A arte contemporânea tem-se interessado muito pela problemática do território. Desde os anos 60 que os artistas vêm alertando para os efeitos da suburbanização massiva, da poluição, da descaracterização do património e da decadência estética dos sítios. São bem conhecidas as intervenções de Smithson sobre os não-lugares e os seus denominados earthworks não passaram despercebidos. Se afinarmos a perspectiva encontramos raízes da correlação entre a prática artística e o pensamento e planificação do território muito atrás, do célebre tratado de Vitrúvio às notas de Leonardo, passando pelos pintores românticos, como Friedrich, sem esquecer os arquitectos do Barroco, o Realismo, o Impressionismo e até o Expressionismo abstracto. A preocupação paisagista perpassa, pois, a obra de quase todos os grandes nomes da arte ocidental, sem que o declínio do academismo e da pintura de cavalete haja apagado este interesse.

Se alguns artistas cartografaram cordilheiras e paragens exóticas, outros concentraram-se nas variações da natureza ao longo do dia ou das estações do ano, canonizando vistas e panoramas do território que ainda hoje povoam o nosso imaginário; outros houve que, preocupados com a preservação e qualificação dos lugares, desenharam com o material vegetal e inerte, restabelecendo equilíbrios entre os elementos naturais e artificias. A obra de Perejaume evidencia bem os diferentes níveis de enunciação da paisagem. Chega mesmo a considerá-la um cadastro dos ritmos naturais e do vigor cultural dos povos, reservando-nos um conjunto de metáforas antropomórficas que extravasam o enquadramento contemplativo e a preocupação estética com o sublime.

Actualmente, a transformação da paisagem é condicionada pela velocidade dos acontecimentos, supostamente globalizados.
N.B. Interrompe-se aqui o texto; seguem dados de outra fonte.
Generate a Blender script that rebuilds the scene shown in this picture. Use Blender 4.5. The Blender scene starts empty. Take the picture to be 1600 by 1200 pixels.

A visão do território está submetida às condições de uso. Aquilo que vemos oferece sempre possibilidades de interpretação determinadas pelas distintas escalas e velocidades: se um caminho diminui a distância entre dois pontos, também “abrevia” o lugar que atravessa. Se à redução da distância juntamos a maior velocidade de deslocação percebemos que a terra perde valor e se aplana para nos permitir deslizar sobre ela. Perejaume pergunta até que ponto tem de ser assim, “se a função primordial do território é servir-nos de conexão, de campo transmissor, de espaço atravessado por todo o tipo de artifícios mecânicos, luminosos e sonoros, que tratam na realidade de iludi-lo, de silenciá-lo.”

Qualquer paisagem será então, mais que um cenário turístico, um espelho: um arquivo imaginário, à maneira de Malraux, povoado pelo espectro de projecções que animam um mundo ao qual se não acede ignorando o legado plástico da modernidade, sobretudo as analogias de Smithson que estabelecem correspondências entre a história do território e a sedimentação da mente. O território é então passível de ligar o passado ao futuro. Quando o continuum cultural e o equilíbrio natural são interrompidos, produzem-se anacronismos, uma espécie de amputação amnésica que apaga referências e, em regra, não traz nada melhor em sua substituição. A repetição de fenómenos catastróficos para a paisagem produz uma difusa impressão de colapso e de ausência.

O interior do país vive precisamente nessa contradição cruel entre o afã de ser global e a fugacidade que vota os lugares ao desuso. A aceleração económica e tecnológica ditou novas magnitudes físicas e orográficas, originando a perda de realidade, de compostura e de vida dos espaços intersticiais, com efeitos a prazo no sentimento de pertença aos lugares e às comunidades. Na arte contemporânea, a “representação” evoluiu para a “inscrição” na paisagem, que desde a Antiguidade integra o âmbito territorial e a urbe e tem uma dimensão heterotópica, incompatível com o pitoresco. Assim, enquanto signos de identidade, as paisagens acumulam tempos e velocidades. Podemos mesmo chegar a encontrar nelas futuros escondidos. Haja capacidade de vê-los!